Norman Cox is another typical summer camper. He made the trip from Arkansas with his wife and a family friend whose husband is based at MacDill. They spend a lot of time in the air conditioning of their RV, not only to avoid the heat but the mosquitoes, which are "worse than in Arkansas," said Mr. Cox.

"It's not the time of year you would want to take a pleasure trip here," said Mr. Cox, who will be pulling out next week. "We just wanted to come visit a friend and then we'll be on our way."

Maj. (ret.) Mike Downey has been at the camp since April. He and his wife sold their house and need a place to stay until their new home is built. It's a sort of homecoming for Mr. Downey, who was based at MacDill when he retired in 1990.
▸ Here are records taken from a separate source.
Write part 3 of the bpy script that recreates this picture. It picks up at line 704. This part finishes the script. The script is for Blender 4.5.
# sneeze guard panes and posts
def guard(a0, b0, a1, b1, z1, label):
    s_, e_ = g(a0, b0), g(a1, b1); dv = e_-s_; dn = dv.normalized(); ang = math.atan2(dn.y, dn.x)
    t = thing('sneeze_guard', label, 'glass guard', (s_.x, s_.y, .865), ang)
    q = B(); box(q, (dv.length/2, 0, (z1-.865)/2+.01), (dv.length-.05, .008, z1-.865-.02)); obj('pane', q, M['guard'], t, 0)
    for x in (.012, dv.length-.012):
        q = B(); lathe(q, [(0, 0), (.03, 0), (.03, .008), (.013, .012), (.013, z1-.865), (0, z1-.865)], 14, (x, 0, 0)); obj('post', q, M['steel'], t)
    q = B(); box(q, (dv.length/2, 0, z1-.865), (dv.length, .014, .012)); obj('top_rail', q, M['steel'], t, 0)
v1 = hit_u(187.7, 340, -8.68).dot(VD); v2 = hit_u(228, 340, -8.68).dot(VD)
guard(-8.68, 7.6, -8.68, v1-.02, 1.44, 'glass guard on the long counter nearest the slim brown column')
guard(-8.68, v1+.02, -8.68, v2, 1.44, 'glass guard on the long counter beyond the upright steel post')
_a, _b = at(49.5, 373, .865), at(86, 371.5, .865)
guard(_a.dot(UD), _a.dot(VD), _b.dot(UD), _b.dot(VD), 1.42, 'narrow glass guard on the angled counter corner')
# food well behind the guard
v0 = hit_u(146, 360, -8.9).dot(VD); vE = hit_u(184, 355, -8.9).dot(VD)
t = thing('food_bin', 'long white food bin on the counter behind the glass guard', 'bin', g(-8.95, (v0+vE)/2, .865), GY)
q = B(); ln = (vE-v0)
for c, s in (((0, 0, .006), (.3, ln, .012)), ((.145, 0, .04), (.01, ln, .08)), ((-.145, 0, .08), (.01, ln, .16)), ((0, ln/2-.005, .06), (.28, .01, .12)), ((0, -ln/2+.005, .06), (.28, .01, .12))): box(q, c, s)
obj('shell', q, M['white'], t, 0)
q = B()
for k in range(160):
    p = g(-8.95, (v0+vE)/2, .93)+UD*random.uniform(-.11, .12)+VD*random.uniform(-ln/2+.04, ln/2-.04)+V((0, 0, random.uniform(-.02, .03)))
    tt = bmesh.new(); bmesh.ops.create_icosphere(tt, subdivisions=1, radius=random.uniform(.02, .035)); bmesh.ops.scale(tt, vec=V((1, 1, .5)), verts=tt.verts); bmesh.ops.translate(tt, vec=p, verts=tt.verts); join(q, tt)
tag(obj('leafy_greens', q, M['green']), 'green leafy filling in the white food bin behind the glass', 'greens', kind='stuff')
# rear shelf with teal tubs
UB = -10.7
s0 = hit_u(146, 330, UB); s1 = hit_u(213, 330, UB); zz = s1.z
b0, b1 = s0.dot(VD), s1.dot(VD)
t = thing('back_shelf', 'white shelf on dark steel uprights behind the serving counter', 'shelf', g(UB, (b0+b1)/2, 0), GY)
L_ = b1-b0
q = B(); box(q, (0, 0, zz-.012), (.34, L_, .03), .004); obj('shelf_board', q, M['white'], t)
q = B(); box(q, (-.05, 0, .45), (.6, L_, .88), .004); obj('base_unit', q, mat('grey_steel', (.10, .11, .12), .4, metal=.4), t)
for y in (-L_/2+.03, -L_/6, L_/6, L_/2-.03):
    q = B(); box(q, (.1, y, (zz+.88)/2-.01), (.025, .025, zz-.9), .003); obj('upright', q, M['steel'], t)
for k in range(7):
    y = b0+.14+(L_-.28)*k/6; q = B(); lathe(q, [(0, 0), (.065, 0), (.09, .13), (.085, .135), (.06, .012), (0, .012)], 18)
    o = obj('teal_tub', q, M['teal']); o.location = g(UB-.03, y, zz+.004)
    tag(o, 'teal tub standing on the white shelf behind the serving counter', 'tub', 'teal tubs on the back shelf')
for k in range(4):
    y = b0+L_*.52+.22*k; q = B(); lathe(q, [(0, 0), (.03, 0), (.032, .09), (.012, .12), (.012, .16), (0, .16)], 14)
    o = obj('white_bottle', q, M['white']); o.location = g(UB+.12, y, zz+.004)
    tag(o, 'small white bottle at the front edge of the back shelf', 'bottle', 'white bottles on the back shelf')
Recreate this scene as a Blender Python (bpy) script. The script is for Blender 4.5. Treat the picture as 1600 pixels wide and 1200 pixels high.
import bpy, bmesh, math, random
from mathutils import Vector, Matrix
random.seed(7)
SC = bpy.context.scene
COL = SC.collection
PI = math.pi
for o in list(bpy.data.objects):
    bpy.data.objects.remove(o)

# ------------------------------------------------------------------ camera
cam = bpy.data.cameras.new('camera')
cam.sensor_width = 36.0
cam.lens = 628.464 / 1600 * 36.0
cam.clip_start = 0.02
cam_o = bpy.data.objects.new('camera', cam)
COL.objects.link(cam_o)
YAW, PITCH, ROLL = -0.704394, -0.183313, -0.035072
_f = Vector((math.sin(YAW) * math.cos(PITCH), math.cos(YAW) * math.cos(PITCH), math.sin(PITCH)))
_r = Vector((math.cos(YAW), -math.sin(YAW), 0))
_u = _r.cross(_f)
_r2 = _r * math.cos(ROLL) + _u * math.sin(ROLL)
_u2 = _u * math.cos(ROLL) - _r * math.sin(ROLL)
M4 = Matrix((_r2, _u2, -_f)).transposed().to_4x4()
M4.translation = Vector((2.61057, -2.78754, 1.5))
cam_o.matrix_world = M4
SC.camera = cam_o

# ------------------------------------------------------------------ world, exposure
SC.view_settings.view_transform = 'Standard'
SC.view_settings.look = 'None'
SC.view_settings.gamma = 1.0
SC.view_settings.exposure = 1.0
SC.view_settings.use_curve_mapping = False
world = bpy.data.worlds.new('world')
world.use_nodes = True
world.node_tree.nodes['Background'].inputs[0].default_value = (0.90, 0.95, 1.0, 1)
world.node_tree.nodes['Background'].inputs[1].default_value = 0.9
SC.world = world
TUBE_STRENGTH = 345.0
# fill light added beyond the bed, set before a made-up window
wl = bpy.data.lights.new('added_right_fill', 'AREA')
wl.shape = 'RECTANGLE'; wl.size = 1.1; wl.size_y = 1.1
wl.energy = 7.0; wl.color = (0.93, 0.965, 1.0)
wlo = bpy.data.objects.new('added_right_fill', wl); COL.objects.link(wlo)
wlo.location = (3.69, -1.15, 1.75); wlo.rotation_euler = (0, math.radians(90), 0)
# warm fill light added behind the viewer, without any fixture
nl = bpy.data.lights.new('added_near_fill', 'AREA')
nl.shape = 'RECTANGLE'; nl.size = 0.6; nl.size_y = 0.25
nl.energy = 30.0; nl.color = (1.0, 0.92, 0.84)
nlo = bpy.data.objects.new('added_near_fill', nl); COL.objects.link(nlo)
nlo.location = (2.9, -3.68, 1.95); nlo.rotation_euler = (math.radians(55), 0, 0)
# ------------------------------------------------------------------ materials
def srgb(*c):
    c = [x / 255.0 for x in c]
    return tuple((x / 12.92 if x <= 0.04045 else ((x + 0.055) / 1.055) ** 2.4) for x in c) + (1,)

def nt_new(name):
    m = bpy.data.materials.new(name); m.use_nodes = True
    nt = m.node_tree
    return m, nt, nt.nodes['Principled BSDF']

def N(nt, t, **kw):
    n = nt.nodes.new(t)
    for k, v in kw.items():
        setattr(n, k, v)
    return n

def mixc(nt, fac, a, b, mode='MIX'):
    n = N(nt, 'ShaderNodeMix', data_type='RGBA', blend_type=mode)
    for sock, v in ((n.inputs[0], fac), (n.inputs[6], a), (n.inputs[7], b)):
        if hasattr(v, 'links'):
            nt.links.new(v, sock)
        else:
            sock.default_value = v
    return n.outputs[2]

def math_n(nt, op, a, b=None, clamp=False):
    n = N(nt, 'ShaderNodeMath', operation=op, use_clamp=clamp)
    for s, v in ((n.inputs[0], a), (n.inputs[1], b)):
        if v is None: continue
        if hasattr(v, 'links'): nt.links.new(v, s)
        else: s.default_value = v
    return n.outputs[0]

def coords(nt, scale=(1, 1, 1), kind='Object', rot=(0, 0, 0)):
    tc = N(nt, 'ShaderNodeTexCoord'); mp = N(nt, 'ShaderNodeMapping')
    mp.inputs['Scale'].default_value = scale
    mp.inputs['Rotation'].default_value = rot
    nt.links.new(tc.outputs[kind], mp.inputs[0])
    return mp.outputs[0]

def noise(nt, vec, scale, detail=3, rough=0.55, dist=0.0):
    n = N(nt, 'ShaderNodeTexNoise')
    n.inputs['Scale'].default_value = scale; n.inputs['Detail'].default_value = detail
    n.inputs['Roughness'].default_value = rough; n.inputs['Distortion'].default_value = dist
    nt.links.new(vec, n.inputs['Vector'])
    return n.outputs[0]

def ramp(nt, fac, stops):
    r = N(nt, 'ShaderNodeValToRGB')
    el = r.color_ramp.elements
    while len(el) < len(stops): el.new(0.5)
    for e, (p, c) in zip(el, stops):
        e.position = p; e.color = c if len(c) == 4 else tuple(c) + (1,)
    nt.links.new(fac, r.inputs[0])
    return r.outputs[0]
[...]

"I haven't been out (to MacDill) in a long time, so it is good to be back," he said. "Everyone has been great and it's good to be here," with the exception of the mosquitoes.

"The mosquitoes are an adventure this year," he said.

A disabled veteran, who only identified himself as Mark, said he's been a regular summer visitor at the Fam Camp since 1985. He doesn't mind the heat or the bugs in this remote part of the base.

"I like having it available to me," he said of the camp. "I've always stayed here summer and sometimes winter and I probably always will," adding that summer may not be the most hospitable time of year but at least it isn't crowded.

"You do sort of have the place to yourself," he said.

Come October, the natural cycle of things will see caravans of northern RVs making their way to the camp, taking up spaces and eventually covering the grounds in a sea of aluminum and fiberglass rolling homes.

They will stay through March, for the most part, at which time rising temperatures become the cue to pack up and once again head north, leaving the camp to a different breed - the summer campers of MacDill.